My eyes stinging, I raced past the burned-out shell of a bus. Thick smoke filled the air, but there was just enough of a clearing to allow me a glimpse of El Catedral restaurant. It looked so enticing: a serene courtyard, white tablecloths and glass wine goblets with the distinctive Mexican blue rim. But the door was locked.

I kept running.

Fast-forward one year and I'm finally inside El Catedral, and in a city that feels much different.

Seated under the stars on an ancient stone patio, a fountain burbling beside me, I savor sauteed mushrooms in garlic wine sauce. The setting is almost exactly as I envisioned it would be: a place of architectural jewels, one-of-a-kind textiles and culinary surprises.

Except I am alone.

The two-story bar, all polished wood and chrome, is dark. The dining room to the right of the courtyard is as empty as the one to the left.

I have returned to Oaxaca on assignment: To find out if, one year after deadly riots crippled the city, it is again an attractive destination for visitors seeking language schools, colonial history, craft markets and art galleries.

I'm eager - and a bit apprehensive - to check in on friends I'd made here and find out whether Oaxaca still belongs on Mexico's A-list. It didn't take long to realize that the answer is more complicated than I'd thought.

Oaxaca is no longer the filthy, smoldering wreck of 2006. Nor, however, is it the bustling cultural center of years past. It appears safe and clean. But unresolved political tensions have prompted the U.S. State Department to keep it on a watch list. "We're not discouraging tourism," says U.S. Embassy spokeswoman Judith Bryan. "But we want informed and appropriately cautious tourism."

My friend Harry Smith, a Bostonian living in Oaxaca with his wife and three daughters, is keenly aware of the economic and political injustices in the city. But he also wants Americans to appreciate its warmth and beauty.

"I would advise people to come, as long as they come with their eyes open," he says. "But this is not Disneyland."

As in most of Oaxaca, things at El Catedral, where I've come for dinner, are mas o menos, explains my waiter, Alberto. Translated literally, the phrase means "more or less." But Alberto's diplomatic shorthand, which I will hear often during a three-day visit, hints at the conflicted, contradictory state of an emotionally scarred city.

For adventurous travelers, mas o menos can also translate to opportunity. The decline in foreign visitors - from 264,000 in 2005 to 190,000 this past year through October - means there are bargains to be had, and no hordes to fight. Smith, for instance, negotiated half-price rates at the nearby beaches of Puerto Escondido.

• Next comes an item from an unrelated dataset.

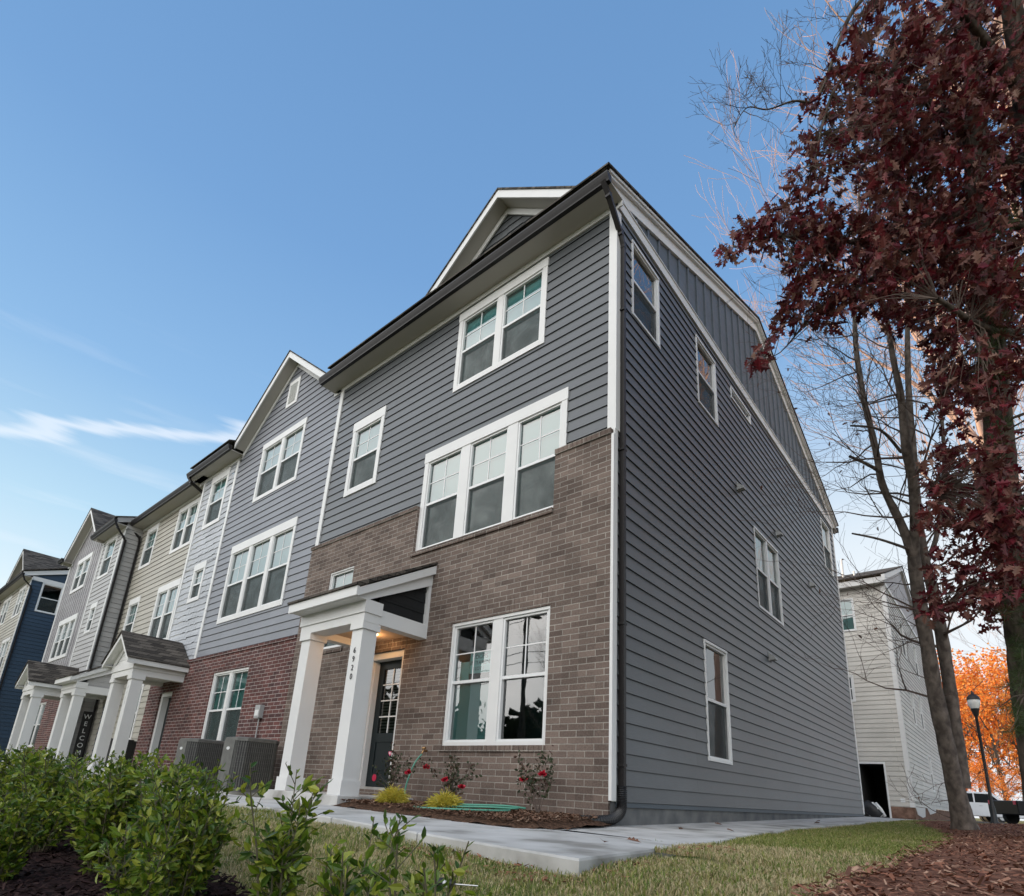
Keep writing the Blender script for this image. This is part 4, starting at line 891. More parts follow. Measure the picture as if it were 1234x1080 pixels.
def patch(name, poly, hfun, lump, material, res=.07, edge=.25):
    """lumpy bed: heights fade below the ground at the outline"""
    xs = [p[0] for p in poly]; ys = [p[1] for p in poly]
    def inside(x, y):
        c = False
        for i in range(len(poly)):
            (x0, y0), (x1, y1) = poly[i], poly[i-1]
            if (y0 > y) != (y1 > y) and x < (x1-x0)*(y-y0)/(y1-y0)+x0: c = not c
        return c
    def dist(x, y):
        p = Vector((x, y)); m_ = 9
        for i in range(len(poly)):
            a = Vector(poly[i]); b = Vector(poly[i-1]); t_ = max(0, min(1, (p-a).dot(b-a)/max((b-a).length_squared, 1e-9))); m_ = min(m_, (p-(a+(b-a)*t_)).length)
        return m_
    nx = int((max(xs)-min(xs))/res)+3; ny = int((max(ys)-min(ys))/res)+3; mb = MB(); idx = {}
    def vid(i, j):
        if (i, j) not in idx:
            x = min(xs)+(i-1)*res; y = min(ys)+(j-1)*res; d = dist(x, y); d = d if inside(x, y) else -d
            h = max(-.04, min(.03, d*.03/edge+.01*noise.noise(Vector((x*3, y*3, 7)))))
            mb.v.append(Vector((x, y, hfun(x, y)+h+lump*noise.noise(Vector((x*9, y*9, 1)))))); idx[(i, j)] = len(mb.v)-1
        return idx[(i, j)]
    for i in range(nx):
        for j in range(ny):
            x = min(xs)+(i-.5)*res; y = min(ys)+(j-.5)*res
            if inside(x, y) or dist(x, y) < res*1.5: mb.f.append((vid(i, j), vid(i+1, j), vid(i+1, j+1), vid(i, j+1)))
    mb.build(name, material, kind='structure', smooth=True); return inside, dist
bed_p = [(-3.19, -1.27), (-2.2, -1.42), (-1.2, -1.52), (-.37, -1.66), (.02, -1.66), (.18, -1.2), (.14, -.6), (.0, -.1), (-.05, -.05), (-3.19, -.05)]
bi, bd = patch('mulch_bed', bed_p, lambda x, y: -.065+.03*min(1, max(0, (y+1.7))), .022, M['mulch'], .06, .12)
hed_p = [(-9, -3.75), (-4, -3.85), (-1.5, -3.95), (.4, -4.15), (1.7, -4.25), (2.3, -4.45), (2.4, -5.0), (1.6, -6.0), (-1, -7.5), (-9, -8)]
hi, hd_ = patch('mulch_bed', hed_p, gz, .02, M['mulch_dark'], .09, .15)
pin_p = [(2.95, -4.3), (2.66, -3.06), (2.72, -1.7), (2.70, .4), (2.66, 3.0), (2.5, 4.8), (2.1, 7.0), (1.6, 9.5), (1.6, 12), (3.5, 14), (9, 15), (12, 6), (11, -4), (6, -6), (3.6, -5.2)]
pi_, pd_ = patch('pine_straw_bed', pin_p, gz, .03, M['mulch_red'], .12, .2)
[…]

As I finish an affordable glass of Spanish Tempranillo, two groups arrive at El Catedral, adding a bit of life to the courtyard.

"It's certainly not like it was three years ago," declares Virginia O'Brien, a San Diegan who has returned to the city every year since her first Spanish-language class in 1984. "This place would be packed; we'd be lucky to get a table."

Now in her 70s, with cropped red hair and kitschy-cool Mexican-silver skeletons dangling from her ears, O'Brien loves Oaxaca so much she even came during the riots. She and a travel agent friend "were going to bring a tour last year, but we canceled it, thank God," she says. This year's group backed out.

"People are taking their kids back to school; they're walking in the Zócalo (town square) again," says her dining companion, Javier Garcia Vigil, who is the director of the Symphony of Oaxaca.

O'Brien, who loves to scout for bargain-price hand-woven rugs, remains bullish on Oaxaca. But she is sad: "It hasn't staged a real comeback yet."